### What the exercise asks:
Copy each line of the listing below exactly.
·····
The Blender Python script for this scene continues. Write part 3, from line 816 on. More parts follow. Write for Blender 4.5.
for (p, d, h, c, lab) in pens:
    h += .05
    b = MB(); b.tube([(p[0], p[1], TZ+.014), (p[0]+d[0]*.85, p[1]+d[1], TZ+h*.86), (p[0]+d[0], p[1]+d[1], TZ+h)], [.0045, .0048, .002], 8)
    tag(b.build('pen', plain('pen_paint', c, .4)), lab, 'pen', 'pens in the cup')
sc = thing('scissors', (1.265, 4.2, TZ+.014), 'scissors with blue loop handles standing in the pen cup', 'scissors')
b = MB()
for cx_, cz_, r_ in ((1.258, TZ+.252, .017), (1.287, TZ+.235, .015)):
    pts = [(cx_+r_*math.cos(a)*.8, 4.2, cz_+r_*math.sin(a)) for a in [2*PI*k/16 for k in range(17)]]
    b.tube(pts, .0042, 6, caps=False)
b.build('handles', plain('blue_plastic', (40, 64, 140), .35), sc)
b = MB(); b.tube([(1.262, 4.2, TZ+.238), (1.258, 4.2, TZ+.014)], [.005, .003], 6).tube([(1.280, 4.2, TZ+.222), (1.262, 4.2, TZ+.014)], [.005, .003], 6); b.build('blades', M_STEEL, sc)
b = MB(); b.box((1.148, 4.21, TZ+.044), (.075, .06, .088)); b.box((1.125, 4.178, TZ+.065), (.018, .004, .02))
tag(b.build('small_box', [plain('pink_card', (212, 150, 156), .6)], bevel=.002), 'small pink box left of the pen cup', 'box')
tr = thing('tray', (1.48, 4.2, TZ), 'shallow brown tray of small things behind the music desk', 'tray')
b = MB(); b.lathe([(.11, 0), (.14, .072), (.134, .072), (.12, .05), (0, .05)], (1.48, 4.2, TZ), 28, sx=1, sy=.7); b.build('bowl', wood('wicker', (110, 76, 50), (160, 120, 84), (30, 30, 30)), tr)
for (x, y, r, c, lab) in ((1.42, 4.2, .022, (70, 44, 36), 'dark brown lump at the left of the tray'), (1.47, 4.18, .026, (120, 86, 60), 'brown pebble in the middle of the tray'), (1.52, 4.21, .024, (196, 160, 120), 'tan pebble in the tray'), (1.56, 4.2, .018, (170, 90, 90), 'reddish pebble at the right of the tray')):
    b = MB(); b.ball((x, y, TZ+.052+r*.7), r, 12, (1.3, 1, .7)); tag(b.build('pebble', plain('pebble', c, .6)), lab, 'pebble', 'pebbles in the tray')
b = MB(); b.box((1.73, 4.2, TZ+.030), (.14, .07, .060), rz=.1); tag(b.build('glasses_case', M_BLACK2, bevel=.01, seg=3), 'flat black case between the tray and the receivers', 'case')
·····
### The completed task:
The Blender Python script for this scene continues. Write part 3, from line 816 on. More parts follow. Write for Blender 4.5.
for (p, d, h, c, lab) in pens:
    h += .05
    b = MB(); b.tube([(p[0], p[1], TZ+.014), (p[0]+d[0]*.85, p[1]+d[1], TZ+h*.86), (p[0]+d[0], p[1]+d[1], TZ+h)], [.0045, .0048, .002], 8)
    tag(b.build('pen', plain('pen_paint', c, .4)), lab, 'pen', 'pens in the cup')
sc = thing('scissors', (1.265, 4.2, TZ+.014), 'scissors with blue loop handles standing in the pen cup', 'scissors')
b = MB()
for cx_, cz_, r_ in ((1.258, TZ+.252, .017), (1.287, TZ+.235, .015)):
    pts = [(cx_+r_*math.cos(a)*.8, 4.2, cz_+r_*math.sin(a)) for a in [2*PI*k/16 for k in range(17)]]
    b.tube(pts, .0042, 6, caps=False)
b.build('handles', plain('blue_plastic', (40, 64, 140), .35), sc)
b = MB(); b.tube([(1.262, 4.2, TZ+.238), (1.258, 4.2, TZ+.014)], [.005, .003], 6).tube([(1.280, 4.2, TZ+.222), (1.262, 4.2, TZ+.014)], [.005, .003], 6); b.build('blades', M_STEEL, sc)
b = MB(); b.box((1.148, 4.21, TZ+.044), (.075, .06, .088)); b.box((1.125, 4.178, TZ+.065), (.018, .004, .02))
tag(b.build('small_box', [plain('pink_card', (212, 150, 156), .6)], bevel=.002), 'small pink box left of the pen cup', 'box')
tr = thing('tray', (1.48, 4.2, TZ), 'shallow brown tray of small things behind the music desk', 'tray')
b = MB(); b.lathe([(.11, 0), (.14, .072), (.134, .072), (.12, .05), (0, .05)], (1.48, 4.2, TZ), 28, sx=1, sy=.7); b.build('bowl', wood('wicker', (110, 76, 50), (160, 120, 84), (30, 30, 30)), tr)
for (x, y, r, c, lab) in ((1.42, 4.2, .022, (70, 44, 36), 'dark brown lump at the left of the tray'), (1.47, 4.18, .026, (120, 86, 60), 'brown pebble in the middle of the tray'), (1.52, 4.21, .024, (196, 160, 120), 'tan pebble in the tray'), (1.56, 4.2, .018, (170, 90, 90), 'reddish pebble at the right of the tray')):
    b = MB(); b.ball((x, y, TZ+.052+r*.7), r, 12, (1.3, 1, .7)); tag(b.build('pebble', plain('pebble', c, .6)), lab, 'pebble', 'pebbles in the tray')
b = MB(); b.box((1.73, 4.2, TZ+.030), (.14, .07, .060), rz=.1); tag(b.build('glasses_case', M_BLACK2, bevel=.01, seg=3), 'flat black case between the tray and the receivers', 'case')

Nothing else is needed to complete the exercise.